### Given instruction:
Restate the entries word for word, omitting nothing.

>> Begin Material

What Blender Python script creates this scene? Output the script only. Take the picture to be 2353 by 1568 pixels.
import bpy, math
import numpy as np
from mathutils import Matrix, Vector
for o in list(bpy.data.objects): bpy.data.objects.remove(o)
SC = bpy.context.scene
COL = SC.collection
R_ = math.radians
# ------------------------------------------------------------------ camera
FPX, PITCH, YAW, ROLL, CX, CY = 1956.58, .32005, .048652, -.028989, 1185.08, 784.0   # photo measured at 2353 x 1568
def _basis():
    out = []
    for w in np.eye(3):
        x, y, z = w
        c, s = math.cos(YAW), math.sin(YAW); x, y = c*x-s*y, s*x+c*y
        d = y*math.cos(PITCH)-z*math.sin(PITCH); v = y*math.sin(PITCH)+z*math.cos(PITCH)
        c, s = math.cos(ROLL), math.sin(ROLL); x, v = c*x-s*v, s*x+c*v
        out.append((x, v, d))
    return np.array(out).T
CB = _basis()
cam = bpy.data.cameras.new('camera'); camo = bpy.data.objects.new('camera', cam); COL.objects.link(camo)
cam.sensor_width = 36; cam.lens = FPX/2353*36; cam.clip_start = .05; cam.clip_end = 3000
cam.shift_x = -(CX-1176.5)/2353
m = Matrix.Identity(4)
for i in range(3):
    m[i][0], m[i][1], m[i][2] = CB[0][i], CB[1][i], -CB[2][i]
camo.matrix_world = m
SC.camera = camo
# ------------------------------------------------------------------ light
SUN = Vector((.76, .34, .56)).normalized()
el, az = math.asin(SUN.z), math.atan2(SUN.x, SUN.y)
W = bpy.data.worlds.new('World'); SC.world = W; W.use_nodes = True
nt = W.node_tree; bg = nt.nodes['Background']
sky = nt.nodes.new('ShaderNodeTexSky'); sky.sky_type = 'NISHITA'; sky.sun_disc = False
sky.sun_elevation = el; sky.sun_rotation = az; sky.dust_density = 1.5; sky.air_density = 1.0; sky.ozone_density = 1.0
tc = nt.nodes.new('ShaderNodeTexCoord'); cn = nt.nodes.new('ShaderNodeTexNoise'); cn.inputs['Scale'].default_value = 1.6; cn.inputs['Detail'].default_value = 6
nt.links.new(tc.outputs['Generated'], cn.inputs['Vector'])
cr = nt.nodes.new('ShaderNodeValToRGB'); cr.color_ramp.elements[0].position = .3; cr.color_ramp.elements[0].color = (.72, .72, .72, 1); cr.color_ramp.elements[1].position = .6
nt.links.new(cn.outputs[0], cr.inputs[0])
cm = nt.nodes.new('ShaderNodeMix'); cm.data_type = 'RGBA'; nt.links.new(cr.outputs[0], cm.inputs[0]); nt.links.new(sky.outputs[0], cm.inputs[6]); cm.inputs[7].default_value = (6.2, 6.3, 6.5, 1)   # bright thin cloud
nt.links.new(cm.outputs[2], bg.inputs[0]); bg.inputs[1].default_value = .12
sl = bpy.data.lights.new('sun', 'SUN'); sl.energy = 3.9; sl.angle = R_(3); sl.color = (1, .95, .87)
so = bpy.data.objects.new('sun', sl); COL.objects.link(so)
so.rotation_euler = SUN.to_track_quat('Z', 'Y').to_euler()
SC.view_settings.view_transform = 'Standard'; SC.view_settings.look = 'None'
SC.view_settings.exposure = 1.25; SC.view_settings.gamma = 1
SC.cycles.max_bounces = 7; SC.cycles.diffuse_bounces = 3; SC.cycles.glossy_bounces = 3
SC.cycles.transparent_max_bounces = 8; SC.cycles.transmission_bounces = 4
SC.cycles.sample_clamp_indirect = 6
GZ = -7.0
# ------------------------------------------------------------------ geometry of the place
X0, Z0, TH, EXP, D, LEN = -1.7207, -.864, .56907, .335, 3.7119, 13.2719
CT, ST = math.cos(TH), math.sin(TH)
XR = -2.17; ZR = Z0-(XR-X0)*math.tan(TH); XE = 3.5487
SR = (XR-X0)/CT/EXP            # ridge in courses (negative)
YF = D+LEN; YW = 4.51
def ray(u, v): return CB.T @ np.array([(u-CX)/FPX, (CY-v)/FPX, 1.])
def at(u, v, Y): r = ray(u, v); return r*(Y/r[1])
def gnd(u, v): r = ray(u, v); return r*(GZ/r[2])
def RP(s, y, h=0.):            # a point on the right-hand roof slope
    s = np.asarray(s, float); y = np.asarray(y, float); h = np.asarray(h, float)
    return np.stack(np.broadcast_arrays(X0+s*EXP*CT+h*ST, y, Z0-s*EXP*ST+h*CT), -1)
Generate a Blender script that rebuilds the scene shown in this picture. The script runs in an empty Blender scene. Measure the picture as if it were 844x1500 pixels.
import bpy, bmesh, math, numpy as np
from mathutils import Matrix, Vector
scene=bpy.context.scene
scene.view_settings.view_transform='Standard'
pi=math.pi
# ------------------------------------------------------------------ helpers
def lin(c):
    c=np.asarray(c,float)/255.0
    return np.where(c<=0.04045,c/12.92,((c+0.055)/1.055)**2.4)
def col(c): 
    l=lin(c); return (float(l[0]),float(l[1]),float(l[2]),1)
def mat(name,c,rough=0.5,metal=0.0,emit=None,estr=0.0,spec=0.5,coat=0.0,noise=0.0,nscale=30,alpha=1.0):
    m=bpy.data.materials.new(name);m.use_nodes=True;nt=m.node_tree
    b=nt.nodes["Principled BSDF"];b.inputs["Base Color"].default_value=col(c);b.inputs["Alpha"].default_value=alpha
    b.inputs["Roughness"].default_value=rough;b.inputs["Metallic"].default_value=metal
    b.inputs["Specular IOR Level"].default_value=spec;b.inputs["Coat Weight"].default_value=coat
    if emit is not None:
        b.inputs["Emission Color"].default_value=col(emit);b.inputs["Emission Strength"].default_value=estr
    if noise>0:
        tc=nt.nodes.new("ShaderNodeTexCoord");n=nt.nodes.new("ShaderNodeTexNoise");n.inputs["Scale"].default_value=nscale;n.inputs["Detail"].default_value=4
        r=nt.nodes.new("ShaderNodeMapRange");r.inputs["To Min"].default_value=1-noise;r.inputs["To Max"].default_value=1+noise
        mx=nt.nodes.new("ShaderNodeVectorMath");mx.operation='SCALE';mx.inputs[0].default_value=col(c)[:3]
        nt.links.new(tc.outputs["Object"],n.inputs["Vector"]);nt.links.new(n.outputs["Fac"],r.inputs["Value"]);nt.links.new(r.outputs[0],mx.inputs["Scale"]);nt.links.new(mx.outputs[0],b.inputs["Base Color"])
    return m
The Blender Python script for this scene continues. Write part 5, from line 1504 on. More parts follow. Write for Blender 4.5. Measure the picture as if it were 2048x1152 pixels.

>> End Material

### Output below:
What Blender Python script creates this scene? Output the script only. Take the picture to be 2353 by 1568 pixels.
import bpy, math
import numpy as np
from mathutils import Matrix, Vector
for o in list(bpy.data.objects): bpy.data.objects.remove(o)
SC = bpy.context.scene
COL = SC.collection
R_ = math.radians
# ------------------------------------------------------------------ camera
FPX, PITCH, YAW, ROLL, CX, CY = 1956.58, .32005, .048652, -.028989, 1185.08, 784.0   # photo measured at 2353 x 1568
def _basis():
    out = []
    for w in np.eye(3):
        x, y, z = w
        c, s = math.cos(YAW), math.sin(YAW); x, y = c*x-s*y, s*x+c*y
        d = y*math.cos(PITCH)-z*math.sin(PITCH); v = y*math.sin(PITCH)+z*math.cos(PITCH)
        c, s = math.cos(ROLL), math.sin(ROLL); x, v = c*x-s*v, s*x+c*v
        out.append((x, v, d))
    return np.array(out).T
CB = _basis()
cam = bpy.data.cameras.new('camera'); camo = bpy.data.objects.new('camera', cam); COL.objects.link(camo)
cam.sensor_width = 36; cam.lens = FPX/2353*36; cam.clip_start = .05; cam.clip_end = 3000
cam.shift_x = -(CX-1176.5)/2353
m = Matrix.Identity(4)
for i in range(3):
    m[i][0], m[i][1], m[i][2] = CB[0][i], CB[1][i], -CB[2][i]
camo.matrix_world = m
SC.camera = camo
# ------------------------------------------------------------------ light
SUN = Vector((.76, .34, .56)).normalized()
el, az = math.asin(SUN.z), math.atan2(SUN.x, SUN.y)
W = bpy.data.worlds.new('World'); SC.world = W; W.use_nodes = True
nt = W.node_tree; bg = nt.nodes['Background']
sky = nt.nodes.new('ShaderNodeTexSky'); sky.sky_type = 'NISHITA'; sky.sun_disc = False
sky.sun_elevation = el; sky.sun_rotation = az; sky.dust_density = 1.5; sky.air_density = 1.0; sky.ozone_density = 1.0
tc = nt.nodes.new('ShaderNodeTexCoord'); cn = nt.nodes.new('ShaderNodeTexNoise'); cn.inputs['Scale'].default_value = 1.6; cn.inputs['Detail'].default_value = 6
nt.links.new(tc.outputs['Generated'], cn.inputs['Vector'])
cr = nt.nodes.new('ShaderNodeValToRGB'); cr.color_ramp.elements[0].position = .3; cr.color_ramp.elements[0].color = (.72, .72, .72, 1); cr.color_ramp.elements[1].position = .6
nt.links.new(cn.outputs[0], cr.inputs[0])
cm = nt.nodes.new('ShaderNodeMix'); cm.data_type = 'RGBA'; nt.links.new(cr.outputs[0], cm.inputs[0]); nt.links.new(sky.outputs[0], cm.inputs[6]); cm.inputs[7].default_value = (6.2, 6.3, 6.5, 1)   # bright thin cloud
nt.links.new(cm.outputs[2], bg.inputs[0]); bg.inputs[1].default_value = .12
sl = bpy.data.lights.new('sun', 'SUN'); sl.energy = 3.9; sl.angle = R_(3); sl.color = (1, .95, .87)
so = bpy.data.objects.new('sun', sl); COL.objects.link(so)
so.rotation_euler = SUN.to_track_quat('Z', 'Y').to_euler()
SC.view_settings.view_transform = 'Standard'; SC.view_settings.look = 'None'
SC.view_settings.exposure = 1.25; SC.view_settings.gamma = 1
SC.cycles.max_bounces = 7; SC.cycles.diffuse_bounces = 3; SC.cycles.glossy_bounces = 3
SC.cycles.transparent_max_bounces = 8; SC.cycles.transmission_bounces = 4
SC.cycles.sample_clamp_indirect = 6
GZ = -7.0
# ------------------------------------------------------------------ geometry of the place
X0, Z0, TH, EXP, D, LEN = -1.7207, -.864, .56907, .335, 3.7119, 13.2719
CT, ST = math.cos(TH), math.sin(TH)
XR = -2.17; ZR = Z0-(XR-X0)*math.tan(TH); XE = 3.5487
SR = (XR-X0)/CT/EXP            # ridge in courses (negative)
YF = D+LEN; YW = 4.51
def ray(u, v): return CB.T @ np.array([(u-CX)/FPX, (CY-v)/FPX, 1.])
def at(u, v, Y): r = ray(u, v); return r*(Y/r[1])
def gnd(u, v): r = ray(u, v); return r*(GZ/r[2])
def RP(s, y, h=0.):            # a point on the right-hand roof slope
    s = np.asarray(s, float); y = np.asarray(y, float); h = np.asarray(h, float)
    return np.stack(np.broadcast_arrays(X0+s*EXP*CT+h*ST, y, Z0-s*EXP*ST+h*CT), -1)
Generate a Blender script that rebuilds the scene shown in this picture. The script runs in an empty Blender scene. Measure the picture as if it were 844x1500 pixels.
import bpy, bmesh, math, numpy as np
from mathutils import Matrix, Vector
scene=bpy.context.scene
scene.view_settings.view_transform='Standard'
pi=math.pi
# ------------------------------------------------------------------ helpers
def lin(c):
    c=np.asarray(c,float)/255.0
    return np.where(c<=0.04045,c/12.92,((c+0.055)/1.055)**2.4)
def col(c): 
    l=lin(c); return (float(l[0]),float(l[1]),float(l[2]),1)
def mat(name,c,rough=0.5,metal=0.0,emit=None,estr=0.0,spec=0.5,coat=0.0,noise=0.0,nscale=30,alpha=1.0):
    m=bpy.data.materials.new(name);m.use_nodes=True;nt=m.node_tree
    b=nt.nodes["Principled BSDF"];b.inputs["Base Color"].default_value=col(c);b.inputs["Alpha"].default_value=alpha
    b.inputs["Roughness"].default_value=rough;b.inputs["Metallic"].default_value=metal
    b.inputs["Specular IOR Level"].default_value=spec;b.inputs["Coat Weight"].default_value=coat
    if emit is not None:
        b.inputs["Emission Color"].default_value=col(emit);b.inputs["Emission Strength"].default_value=estr
    if noise>0:
        tc=nt.nodes.new("ShaderNodeTexCoord");n=nt.nodes.new("ShaderNodeTexNoise");n.inputs["Scale"].default_value=nscale;n.inputs["Detail"].default_value=4
        r=nt.nodes.new("ShaderNodeMapRange");r.inputs["To Min"].default_value=1-noise;r.inputs["To Max"].default_value=1+noise
        mx=nt.nodes.new("ShaderNodeVectorMath");mx.operation='SCALE';mx.inputs[0].default_value=col(c)[:3]
        nt.links.new(tc.outputs["Object"],n.inputs["Vector"]);nt.links.new(n.outputs["Fac"],r.inputs["Value"]);nt.links.new(r.outputs[0],mx.inputs["Scale"]);nt.links.new(mx.outputs[0],b.inputs["Base Color"])
    return m
The Blender Python script for this scene continues. Write part 5, from line 1504 on. More parts follow. Write for Blender 4.5. Measure the picture as if it were 2048x1152 pixels.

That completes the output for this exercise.